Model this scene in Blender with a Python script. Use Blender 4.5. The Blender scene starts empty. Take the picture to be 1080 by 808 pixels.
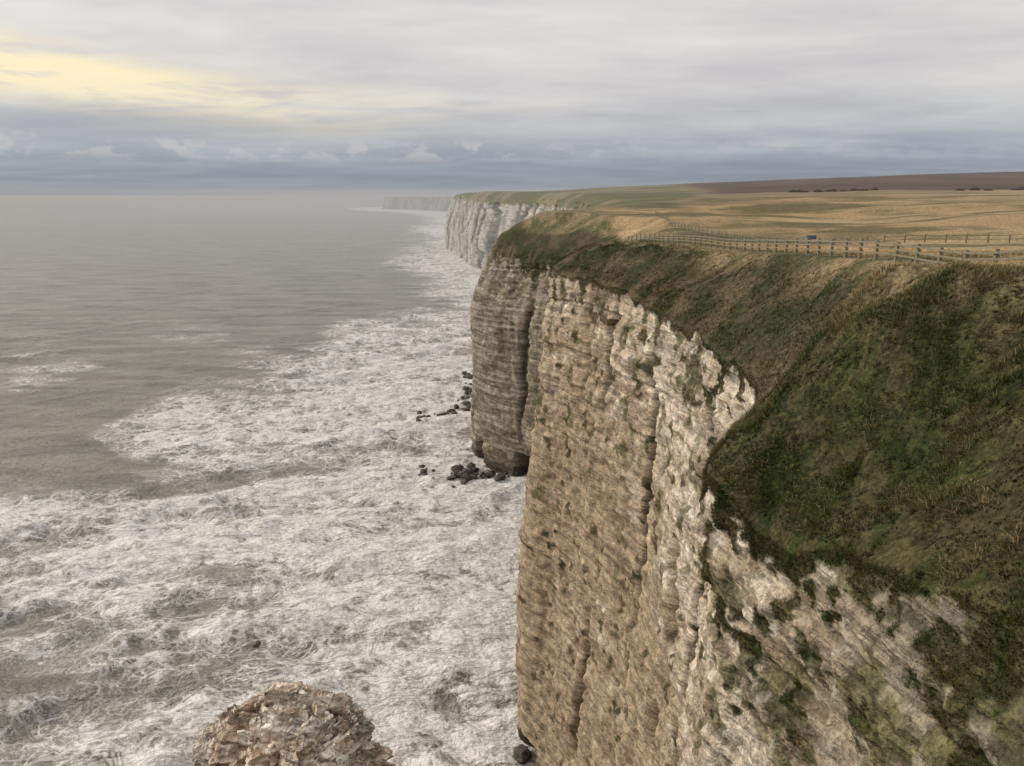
import bpy, math, numpy as np, time
T0=time.time()
rng=np.random.default_rng(7)
H=85.0
# ------------------------------------------------------------------ noise
def _h(ix,iy,iz,seed):
    n=(ix.astype(np.int64)*374761393+iy.astype(np.int64)*668265263+np.asarray(iz).astype(np.int64)*1274126177+seed*974634777)&0xFFFFFFFF
    n=((n^(n>>13))*1274126177)&0xFFFFFFFF
    n=((n^(n>>16))*668265263)&0xFFFFFFFF
    n=n^(n>>15)
    return (n&0xFFFFFF)/float(0x7FFFFF)-1.0
def vn(x,y,z=0.0,seed=0):
    flat=np.ndim(z)==0
    if flat:
        x,y=np.broadcast_arrays(np.asarray(x,float),np.asarray(y,float))
    else:
        x,y,z=np.broadcast_arrays(np.asarray(x,float),np.asarray(y,float),np.asarray(z,float))
    x0=np.floor(x);y0=np.floor(y)
    fx=x-x0;fy=y-y0
    fx=fx*fx*(3-2*fx);fy=fy*fy*(3-2*fy)
    if flat:
        zz=np.array(int(z*7.77))
        a=_h(x0,y0,zz,seed);b=_h(x0+1,y0,zz,seed);c_=_h(x0,y0+1,zz,seed);d=_h(x0+1,y0+1,zz,seed)
        return (a*(1-fx)+b*fx)*(1-fy)+(c_*(1-fx)+d*fx)*fy
    z0=np.floor(z);fz=z-z0;fz=fz*fz*(3-2*fz)
    def c(a,b,d): return _h(x0+a,y0+b,z0+d,seed)
    x00=c(0,0,0)*(1-fx)+c(1,0,0)*fx; x10=c(0,1,0)*(1-fx)+c(1,1,0)*fx
    x01=c(0,0,1)*(1-fx)+c(1,0,1)*fx; x11=c(0,1,1)*(1-fx)+c(1,1,1)*fx
    return (x00*(1-fy)+x10*fy)*(1-fz)+(x01*(1-fy)+x11*fy)*fz
def fbm(x,y,z=0.0,o=4,seed=0,g=0.5):
    r=0;a=1.0;t=0;f=1.0
    for i in range(o):
        zz=z if np.ndim(z)==0 else np.asarray(z)*f+i*3.1
        r=r+a*vn(np.asarray(x)*f+i*13.7,np.asarray(y)*f-i*7.3,zz,seed+i); t+=a; a*=g; f*=2.03
    return r/t*1.4
def hash1(i,seed=0):
    i=np.asarray(i); return _h(i,i*0,i*0,seed)
def ss(a,b,x):
    t=np.clip((x-a)/(b-a),0,1); return t*t*(3-2*t)
def mixc(a,b,t):
    return np.asarray(a)*(1-t[...,None])+np.asarray(b)*t[...,None]
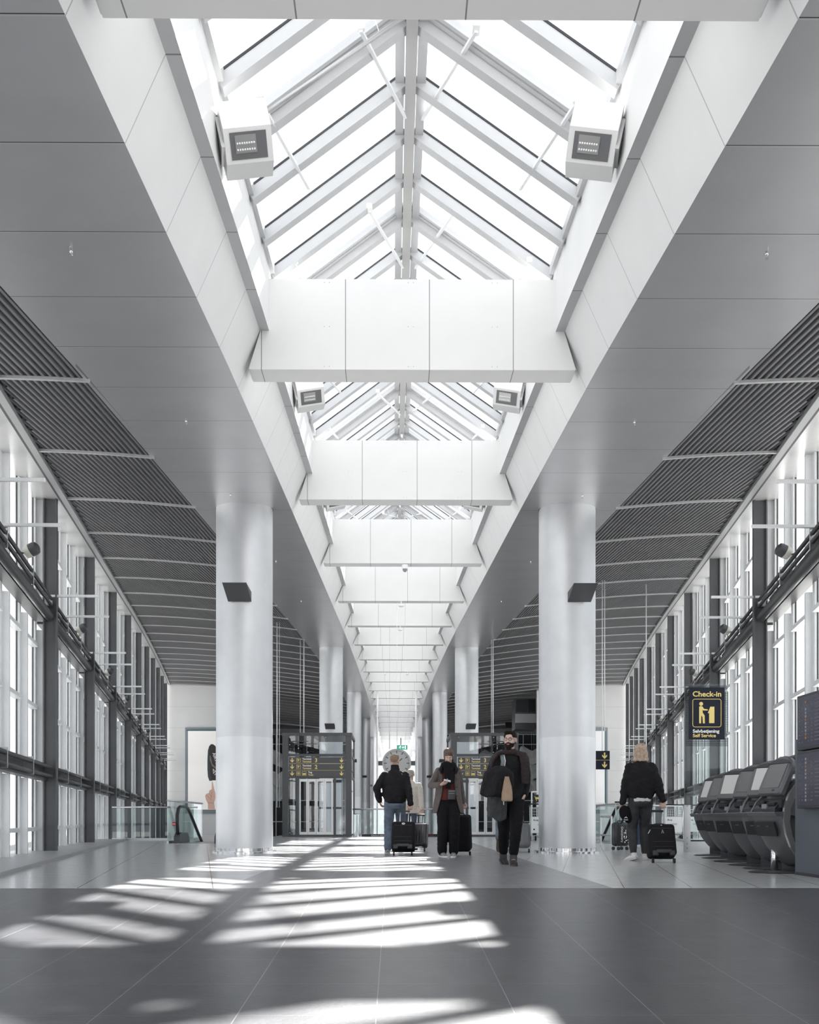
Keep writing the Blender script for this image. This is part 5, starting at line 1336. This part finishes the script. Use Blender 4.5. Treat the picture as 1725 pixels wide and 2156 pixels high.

_EXERCISE PROMPT:_ Exactly reproduce each record, leaving out any pictures.

_EXERCISE RESPONSE:_
Model this scene in Blender with a Python script. Use Blender 4.5. The Blender scene starts empty. Take the picture to be 1080 by 808 pixels.
import bpy, math, numpy as np, time
T0=time.time()
rng=np.random.default_rng(7)
H=85.0
# ------------------------------------------------------------------ noise
def _h(ix,iy,iz,seed):
    n=(ix.astype(np.int64)*374761393+iy.astype(np.int64)*668265263+np.asarray(iz).astype(np.int64)*1274126177+seed*974634777)&0xFFFFFFFF
    n=((n^(n>>13))*1274126177)&0xFFFFFFFF
    n=((n^(n>>16))*668265263)&0xFFFFFFFF
    n=n^(n>>15)
    return (n&0xFFFFFF)/float(0x7FFFFF)-1.0
def vn(x,y,z=0.0,seed=0):
    flat=np.ndim(z)==0
    if flat:
        x,y=np.broadcast_arrays(np.asarray(x,float),np.asarray(y,float))
    else:
        x,y,z=np.broadcast_arrays(np.asarray(x,float),np.asarray(y,float),np.asarray(z,float))
    x0=np.floor(x);y0=np.floor(y)
    fx=x-x0;fy=y-y0
    fx=fx*fx*(3-2*fx);fy=fy*fy*(3-2*fy)
    if flat:
        zz=np.array(int(z*7.77))
        a=_h(x0,y0,zz,seed);b=_h(x0+1,y0,zz,seed);c_=_h(x0,y0+1,zz,seed);d=_h(x0+1,y0+1,zz,seed)
        return (a*(1-fx)+b*fx)*(1-fy)+(c_*(1-fx)+d*fx)*fy
    z0=np.floor(z);fz=z-z0;fz=fz*fz*(3-2*fz)
    def c(a,b,d): return _h(x0+a,y0+b,z0+d,seed)
    x00=c(0,0,0)*(1-fx)+c(1,0,0)*fx; x10=c(0,1,0)*(1-fx)+c(1,1,0)*fx
    x01=c(0,0,1)*(1-fx)+c(1,0,1)*fx; x11=c(0,1,1)*(1-fx)+c(1,1,1)*fx
    return (x00*(1-fy)+x10*fy)*(1-fz)+(x01*(1-fy)+x11*fy)*fz
def fbm(x,y,z=0.0,o=4,seed=0,g=0.5):
    r=0;a=1.0;t=0;f=1.0
    for i in range(o):
        zz=z if np.ndim(z)==0 else np.asarray(z)*f+i*3.1
        r=r+a*vn(np.asarray(x)*f+i*13.7,np.asarray(y)*f-i*7.3,zz,seed+i); t+=a; a*=g; f*=2.03
    return r/t*1.4
def hash1(i,seed=0):
    i=np.asarray(i); return _h(i,i*0,i*0,seed)
def ss(a,b,x):
    t=np.clip((x-a)/(b-a),0,1); return t*t*(3-2*t)
def mixc(a,b,t):
    return np.asarray(a)*(1-t[...,None])+np.asarray(b)*t[...,None]
Keep writing the Blender script for this image. This is part 5, starting at line 1336. This part finishes the script. Use Blender 4.5. Treat the picture as 1725 pixels wide and 2156 pixels high.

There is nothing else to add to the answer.